La seule séparation qui puisse ouvrir
Aimer ne va pas de soi. Il y faut parfois tout un épuisement de variations et de répétitions. Et surtout, dans ce livre, des décalages.
D’abord celui de la nuit qui pour l’héroïne Sonia “a quelque chose d’électrique, d’impalpable. Toute la tension de la journée s’évanouit d’un coup. Les yeux deviennent lourds, les ventres se détendent. La sexualité prend une autre forme.”
Cette jeune fille unique est élevée par sa mère dans une maison au bord de la forêt. Mais lorsque cette mère tombe amoureuse d’Adam, la relation fusionnelle entre les deux femmes est troublée. Sonia vu son âge et sa solitude est forcément romantique et passionnée.
Si bien que l’attachement pour ce nouveau et sémillant beau-père se transforme en désir. Il est d’autant plus fort qu’il est interdit.

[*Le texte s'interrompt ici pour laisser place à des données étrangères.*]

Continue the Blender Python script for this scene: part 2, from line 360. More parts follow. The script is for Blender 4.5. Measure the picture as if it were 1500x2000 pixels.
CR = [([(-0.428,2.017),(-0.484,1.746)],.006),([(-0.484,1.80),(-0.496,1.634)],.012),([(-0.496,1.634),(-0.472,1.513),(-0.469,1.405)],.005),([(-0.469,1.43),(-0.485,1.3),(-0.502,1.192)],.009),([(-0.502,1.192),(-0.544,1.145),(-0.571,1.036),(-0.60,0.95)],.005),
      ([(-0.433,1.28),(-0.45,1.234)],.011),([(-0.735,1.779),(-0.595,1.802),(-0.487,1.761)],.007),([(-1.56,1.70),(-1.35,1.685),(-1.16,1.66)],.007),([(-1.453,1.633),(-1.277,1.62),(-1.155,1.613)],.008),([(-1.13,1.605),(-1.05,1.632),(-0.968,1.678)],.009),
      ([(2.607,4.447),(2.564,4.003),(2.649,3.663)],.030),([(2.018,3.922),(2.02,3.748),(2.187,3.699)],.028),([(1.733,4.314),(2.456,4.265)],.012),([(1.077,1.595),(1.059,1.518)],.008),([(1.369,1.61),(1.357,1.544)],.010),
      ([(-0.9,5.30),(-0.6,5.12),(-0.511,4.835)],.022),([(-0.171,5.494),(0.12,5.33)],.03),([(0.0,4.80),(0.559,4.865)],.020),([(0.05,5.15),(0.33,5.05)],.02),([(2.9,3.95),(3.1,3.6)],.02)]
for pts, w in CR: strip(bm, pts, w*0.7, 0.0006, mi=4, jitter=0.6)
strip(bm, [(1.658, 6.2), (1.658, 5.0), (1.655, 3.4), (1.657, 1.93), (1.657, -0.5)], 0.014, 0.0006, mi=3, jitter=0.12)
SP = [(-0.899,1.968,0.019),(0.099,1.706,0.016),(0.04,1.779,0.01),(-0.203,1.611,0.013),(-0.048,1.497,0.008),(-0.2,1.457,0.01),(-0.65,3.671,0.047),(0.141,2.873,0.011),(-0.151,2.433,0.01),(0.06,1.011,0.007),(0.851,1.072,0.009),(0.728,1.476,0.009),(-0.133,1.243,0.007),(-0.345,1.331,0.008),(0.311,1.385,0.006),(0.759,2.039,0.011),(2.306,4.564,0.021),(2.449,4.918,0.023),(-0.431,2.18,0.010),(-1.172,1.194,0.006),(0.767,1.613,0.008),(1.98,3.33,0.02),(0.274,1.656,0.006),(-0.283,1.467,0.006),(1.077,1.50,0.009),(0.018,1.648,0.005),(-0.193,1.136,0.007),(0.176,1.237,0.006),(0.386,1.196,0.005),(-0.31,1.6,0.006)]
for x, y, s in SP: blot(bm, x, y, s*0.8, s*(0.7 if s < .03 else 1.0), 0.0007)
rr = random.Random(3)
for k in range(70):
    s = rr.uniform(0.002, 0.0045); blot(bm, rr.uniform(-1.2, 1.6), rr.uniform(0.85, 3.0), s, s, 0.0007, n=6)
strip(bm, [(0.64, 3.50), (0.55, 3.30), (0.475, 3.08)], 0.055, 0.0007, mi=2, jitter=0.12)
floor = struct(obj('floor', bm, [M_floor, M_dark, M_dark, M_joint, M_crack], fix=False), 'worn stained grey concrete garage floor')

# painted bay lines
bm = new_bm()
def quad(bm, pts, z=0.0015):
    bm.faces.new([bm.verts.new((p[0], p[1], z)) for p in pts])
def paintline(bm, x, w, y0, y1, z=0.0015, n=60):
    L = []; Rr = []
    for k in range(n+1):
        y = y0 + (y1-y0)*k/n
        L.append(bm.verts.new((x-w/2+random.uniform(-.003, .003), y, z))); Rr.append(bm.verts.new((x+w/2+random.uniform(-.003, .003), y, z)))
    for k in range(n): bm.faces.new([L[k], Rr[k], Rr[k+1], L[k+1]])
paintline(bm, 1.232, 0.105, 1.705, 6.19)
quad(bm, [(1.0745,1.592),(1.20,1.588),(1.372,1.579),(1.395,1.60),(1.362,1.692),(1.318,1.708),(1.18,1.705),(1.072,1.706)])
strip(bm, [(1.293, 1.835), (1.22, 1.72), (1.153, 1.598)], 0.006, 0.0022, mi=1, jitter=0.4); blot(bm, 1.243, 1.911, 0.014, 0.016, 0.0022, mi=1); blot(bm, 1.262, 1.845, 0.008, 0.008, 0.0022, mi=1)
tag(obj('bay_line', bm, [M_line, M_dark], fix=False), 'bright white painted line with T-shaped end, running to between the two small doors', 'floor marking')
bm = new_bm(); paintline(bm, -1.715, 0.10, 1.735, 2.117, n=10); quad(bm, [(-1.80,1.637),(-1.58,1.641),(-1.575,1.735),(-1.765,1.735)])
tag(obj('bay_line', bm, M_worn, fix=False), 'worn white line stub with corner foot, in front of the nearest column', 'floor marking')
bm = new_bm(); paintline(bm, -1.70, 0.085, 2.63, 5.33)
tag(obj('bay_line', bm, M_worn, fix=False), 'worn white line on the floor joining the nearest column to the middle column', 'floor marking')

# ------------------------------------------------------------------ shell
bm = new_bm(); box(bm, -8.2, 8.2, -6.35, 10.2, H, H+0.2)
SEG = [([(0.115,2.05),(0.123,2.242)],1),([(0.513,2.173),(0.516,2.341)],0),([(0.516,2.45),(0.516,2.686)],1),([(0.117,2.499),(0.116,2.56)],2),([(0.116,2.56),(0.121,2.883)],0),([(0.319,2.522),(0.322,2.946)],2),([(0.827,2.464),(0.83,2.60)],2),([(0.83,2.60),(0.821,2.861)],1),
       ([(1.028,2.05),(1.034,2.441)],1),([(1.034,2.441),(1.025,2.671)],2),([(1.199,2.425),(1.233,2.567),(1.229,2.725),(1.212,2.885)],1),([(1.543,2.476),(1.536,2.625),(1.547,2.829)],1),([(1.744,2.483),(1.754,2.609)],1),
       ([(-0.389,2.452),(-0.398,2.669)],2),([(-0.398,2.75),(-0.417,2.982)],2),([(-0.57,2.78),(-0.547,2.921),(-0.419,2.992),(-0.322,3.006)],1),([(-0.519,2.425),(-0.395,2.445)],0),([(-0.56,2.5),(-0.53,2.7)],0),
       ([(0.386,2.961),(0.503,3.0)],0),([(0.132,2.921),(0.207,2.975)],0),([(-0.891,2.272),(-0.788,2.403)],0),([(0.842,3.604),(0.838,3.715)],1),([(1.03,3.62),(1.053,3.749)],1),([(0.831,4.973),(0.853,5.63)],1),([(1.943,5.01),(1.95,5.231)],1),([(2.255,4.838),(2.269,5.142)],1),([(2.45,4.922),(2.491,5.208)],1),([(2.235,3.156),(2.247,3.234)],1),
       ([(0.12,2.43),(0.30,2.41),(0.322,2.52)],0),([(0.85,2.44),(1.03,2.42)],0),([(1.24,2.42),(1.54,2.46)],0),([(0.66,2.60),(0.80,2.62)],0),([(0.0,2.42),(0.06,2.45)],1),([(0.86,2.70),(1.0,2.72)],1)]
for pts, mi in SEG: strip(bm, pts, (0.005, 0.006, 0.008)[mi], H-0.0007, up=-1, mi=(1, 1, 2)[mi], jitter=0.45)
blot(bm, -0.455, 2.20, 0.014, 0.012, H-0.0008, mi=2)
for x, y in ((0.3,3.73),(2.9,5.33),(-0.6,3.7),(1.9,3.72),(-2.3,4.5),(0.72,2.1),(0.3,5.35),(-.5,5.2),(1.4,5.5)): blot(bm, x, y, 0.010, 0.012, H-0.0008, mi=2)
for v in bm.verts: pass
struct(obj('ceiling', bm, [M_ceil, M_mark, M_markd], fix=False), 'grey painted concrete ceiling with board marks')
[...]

La situation est classique mais Diane Chateau Alaberdina, l’aborde avec une sorte de grâce infuse. L’attente de Sonia échappe à l’attention, ouvre sur l’inattendu par un bouleversement des “rôles” si bien qu’une certaine trame ne s’arrête plus.
C’est de là qu’il faut repartir loin de tous “mots d’ordre”, donc avec des débris de paroles. Car la sottise serait de croire que toute pensée s’exprime par le langage. L’écriture propose non l’idée mais la ouate de la parole. C’est sortir de ses pensées et ne pas y étouffer. Et voilà ce qui est espéré mais qui peut mettre hors de soi.
L’écriture est alors la seule séparation qui puisse ouvrir. Son activité est irréductible à une opération mécanique.
Car un tel trio ne vit pas seulement de contenus d’informations ni même de vérités, mais d’abord de relations que les mots engagent en créant une communauté inavouable.
jean-paul gavard-perret
Diane Chateau Alaberdina, Paysages de nuit, Gallimard, collection Blanche, 2022, 208 p.